There's more than one way to lead, though, and the internet was here to school us. Youngman admitted he didn't have all the answers. "Every day I'm going to make a wrong decision," Youngman would say. "No one knows what will prove to be right. Still, if I don't make decisions I'll miss opportunities." Although surfing the web put Youngman in rough waters, he had started new sections of the Tribune, and was convinced that the internet was more than a fad. His enthusiasm for an unproven medium made him a persuasive leader.

Youngman had remade the Tribune's classified ad pages by making them more useful, swaddling them in how-to articles. Online we went a step further, linking real estate classified ads to neighborhood profiles. At the Sun-Times I'd been a stats nerd, anchoring median price charts to the Homelife section. At the Tribune I published individual listings with their sales histories and school scores. That would have been a radical notion in print, where advertisers had the last word on copy. But here we were setting new rules.

Swislow was in a hurry to build the business case for the internet. He gave me a database to pull stats together, plus more software for Gantt charts to mark deadlines. He Working late hours was a point of pride, or so he instructed me. Call him a pacesetting leader.

DiGioia was a natural instructor, showing me how to fix broken code, and the group's cheerleader, organizing lunch excursions or Art Institute trips to get both sides of our brain working. His computer doubled as a CD player for Stereolab or some other trippy alt-rock. He was He needed no manager title to be a people-focused leader.

Web-slinging innovations

As a manager, I struggled to bark out orders. While that might have seemed feckless at Peter Parker's tabloid Daily Bugle, in our universe we all followed our spidey sense in the same direction. There were a range of leadership styles in play.

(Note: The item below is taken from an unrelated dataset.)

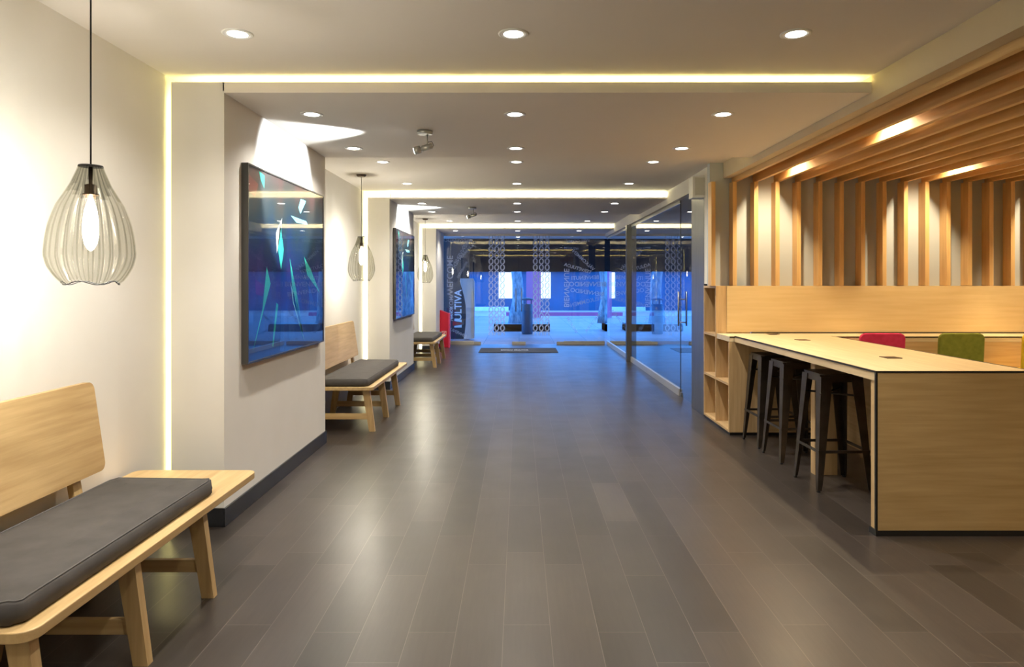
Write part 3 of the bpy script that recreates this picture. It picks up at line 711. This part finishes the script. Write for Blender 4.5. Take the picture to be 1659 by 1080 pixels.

Personalities aren't black and white, and the effective leader can move between autocrat and laissez-faire, from risk taker to trust builder. Youngman's vision thing wouldn't work if we weren't ready for change. Butt-kicking micromanagers drove me off the city desk, and wouldn't have worked in this room full of specialists. But when time is too short to build consensus, someone has to give orders.

In the back of the room were Nat Sheppard, former foreign correspondent and AOL's "Dr. Love;" Roxann Krull, the artist behind the Tribune's prototypal advertising microsites; and Grover Sanschagrin, sports photographer and server savant. There was a logic to bringing smartest people in the newsroom together.

Science writer Isaac Asimov cited Darwin's theory of evolution as an example of how ideas converge. Darwin traveled widely and were curious about all the varieties in plants and animals. So did naturalist Alfred Wallace. Both read Malthus and made similar, less-than-obvious connections between humans in his “Essay on Population" and species in general. The idea was simultaneously original and just something in the air.

Shifting leadership styles

These days, command-and-control structures are in eclipse, and General Electric has ended rank and yank. Workers are praised for their superpowers, not punished for shortcomings.

It's good to place yourself on the continuum to understand your leadership strengths. One way is to ask friends and co-workers how they see you. Even if you've never thought to ask, they might have given it away when asking for your opinion. Are they looking for the next step, or the big picture?

More ways to get in touch with your strengths were suggested in the American Bar Association's 2018 Well-Being Toolkit. One is taking the Values in Action survey, a quiz on personal style. Results can be surprising: I don't think of myself as particularly brave, but on the test I strongly identify with honesty and perseverance, both products of bravery. Such traits lead people to organizations that support the rule of law. Journalism. Compliance. The deep state.

In the early days of the internet I was a student of newsroom styles. I thought reporters were from Mars and editors from Venus, at least the creative ones that weren't circling Uranus. Editors used empathy to stand in for their readers. So I embraced design thinking, the brainstorming and experimentation techniques that early websites used to anticipate audience needs.

We all lead by design. Any project of lasting value needs a team to nurture and strengthen it. Design thinking now is taught in business school. Leaders solve today's problems with the same techniques we used to invent the internet. Mostly, we all get it right.

The current state of the web reflects what we built more than 20 years ago in that small room, websites that revolved around homes and cars and work and travel. We were curious about what this odd new tool could do, and working together we figured it out. That was leadership at a higher level.